Apple Intelligence is coming to China powered by Alibaba's Qwen — and markets loved it
China's regulator approved Apple Intelligence running Alibaba's Qwen model on iPhones. Alibaba's shares added billions on the news.
Apple Intelligence finally has a green light for China — and it will arrive speaking Qwen. The country’s cyberspace regulator approved the launch of Apple’s AI services, built on a deal that integrates Alibaba’s model across the company’s operating systems: iPhone, iPad, Mac and Vision Pro.
For Apple, this removes one of the biggest commercial roadblocks of recent years: selling iPhones in a giant market where its AI simply couldn’t switch on. For Alibaba, it crowns Qwen as the model the world’s biggest consumer brand picked for China.
Why did Alibaba’s shares jump?
Because the market did the maths quickly. Alibaba’s US-listed shares rose more than 4% on the news — a gain worth roughly 17 billion dollars in market value — and the enthusiasm spread to Hong Kong, where Baidu climbed too. Apple added close to 2%, in a month when it reclaimed the title of world’s most valuable company on its way towards 5 trillion.
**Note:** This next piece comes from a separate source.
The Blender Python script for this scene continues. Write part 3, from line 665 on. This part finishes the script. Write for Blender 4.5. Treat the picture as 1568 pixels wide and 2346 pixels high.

One technical detail explains much of the optimism: Qwen was compressed from 54 GB down to under 4 GB, small enough to run locally on iPhones as old as the 15. This isn’t cloud-tethered AI — it’s the model living inside the phone, with text and image features built into the system.
The geographic irony wasn’t lost on anyone: while Beijing opens the door, Brussels is still arguing with Apple over Siri’s European delays — and the announcement lands days after Xi Jinping made AI a national banner at WAIC. Official details sit with Apple and Alibaba.
In the global AI chess game, Hangzhou won this week’s move.